At last week’s digital government strategy launch (not the government digital strategy launch – do keep up), there was at least an acknowledgement of the déjà vu nature of the event, in that the Whitehall officials came prepared with an answer to the question, “Haven’t we heard this all before?”
The answer amounted mostly to, “Well, maybe. But we promise things will be different this time.”
That’s alright, then.
What conclusions can we draw from the familiarity of all we have heard? It could be that a) digigovstrat is just hard. Maybe it’s b) govistratdig needs more / better / different people to deliver it. Or perhaps it’s c) the UK government is simply not institutionally capable of making the changes needed to effectively deliver on its repeated stratidigitgov objectives?

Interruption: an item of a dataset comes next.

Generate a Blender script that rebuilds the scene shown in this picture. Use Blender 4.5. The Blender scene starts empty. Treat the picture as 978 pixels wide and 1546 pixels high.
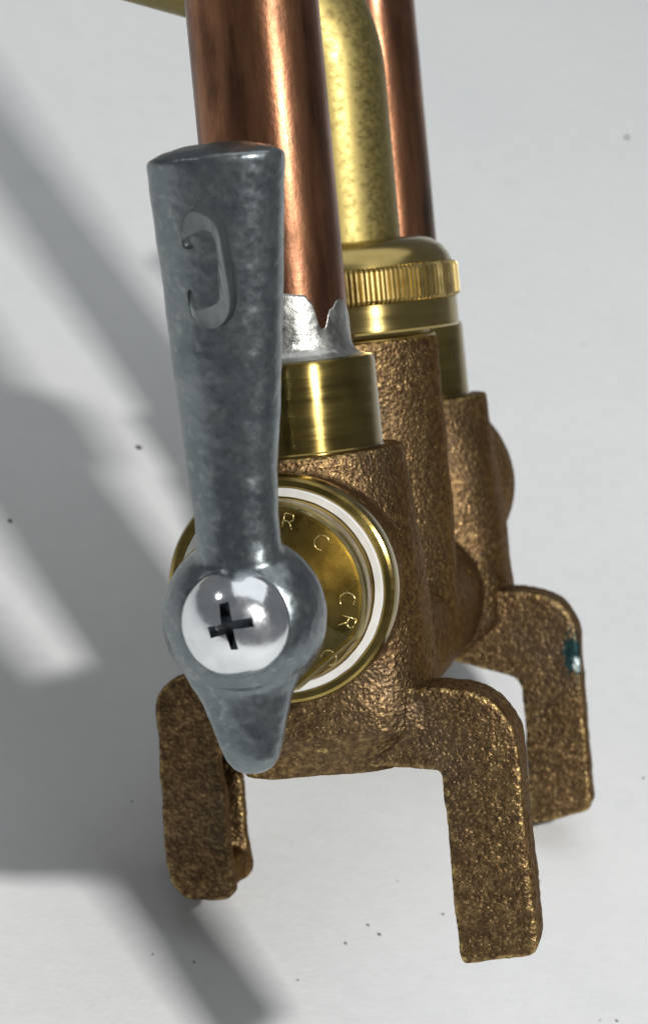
import bpy, bmesh, math, random
from mathutils import Vector, Matrix, noise
from mathutils.bvhtree import BVHTree

random.seed(7)
scn = bpy.context.scene
COL = scn.collection
R = math.radians

# ------------------------------------------------------------------ camera
# table top = world z 0; the faucet lies tilted on two of its legs and its far handle
cd = bpy.data.cameras.new('camera')
cam = bpy.data.objects.new('camera', cd)
COL.objects.link(cam)
CAM_ROT = Matrix(((0.9450359454, -0.2646463522, -0.1920139844),
                  (0.0, 0.5872589746, -0.8093990961),
                  (0.3269664538, 0.7649112400, 0.5549808402)))
cam.matrix_world = Matrix.Translation((-0.0811703, -0.3385158, 0.3150725)) @ CAM_ROT.to_4x4()
cd.sensor_fit = 'VERTICAL'
cd.sensor_height = 24.0
cd.lens = 5300.0 / 1546.0 * 24.0
cd.clip_start = 0.01
cd.clip_end = 50.0
cd.dof.use_dof = True
cd.dof.focus_distance = 0.405
cd.dof.aperture_fstop = 45.0
scn.camera = cam

# ------------------------------------------------------------------ light
wd = bpy.data.worlds.new('World')
scn.world = wd
wd.use_nodes = True
bg = wd.node_tree.nodes['Background']
bg.inputs[0].default_value = (0.93, 0.96, 1.0, 1)
bg.inputs[1].default_value = 0.15


def area(name, loc, target, power, sx, sy=None, shape='RECTANGLE', color=(1, 1, 1)):
    l = bpy.data.lights.new(name, 'AREA')
    l.shape = shape
    l.size = sx
    if sy:
        l.size_y = sy
    l.energy = power
    l.color = color
    o = bpy.data.objects.new(name, l)
    COL.objects.link(o)
    o.location = loc
    o.rotation_euler = (Vector(target) - Vector(loc)).to_track_quat('-Z', 'Y').to_euler()
    return o


area('desk_lamp_light', (0.2859, -0.5014, 0.8350), (0.03, 0.05, 0.03), 7.3, 0.10, 0.042, color=(1.0, 0.98, 0.95))
area('ceiling_bounce_fill', (0.0, 0.55, 1.6), (0.0, 0.15, 0.0), 7.5, 1.7, 1.7, color=(0.95, 0.98, 1.0))  # added soft overhead fill, standing in for light bounced off the ceiling
area('window_light', (-0.81, -0.06, 0.70), (0.0, 0.0, 0.05), 0.32, 0.13, 0.11, color=(0.94, 0.97, 1.0))

scn.view_settings.view_transform = 'Standard'
scn.view_settings.look = 'None'
scn.view_settings.exposure = 0.12
scn.view_settings.gamma = 1.0
scn.render.engine = 'CYCLES'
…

Choose your own preference.
Only two things are certain, and they are as certain now as they have been in every govdigitstrat programme of the past 25 years.
The UK needs vastly, gobsmackingly better digital public services than we have.
The UK needs a globally competitive digital economy and needs it pronto, or the gathering economic and political malaise around the country will forever leave us playing catch-up as a second-tier digital nation.
On those two points, all of us, inside and outside government, can surely agree.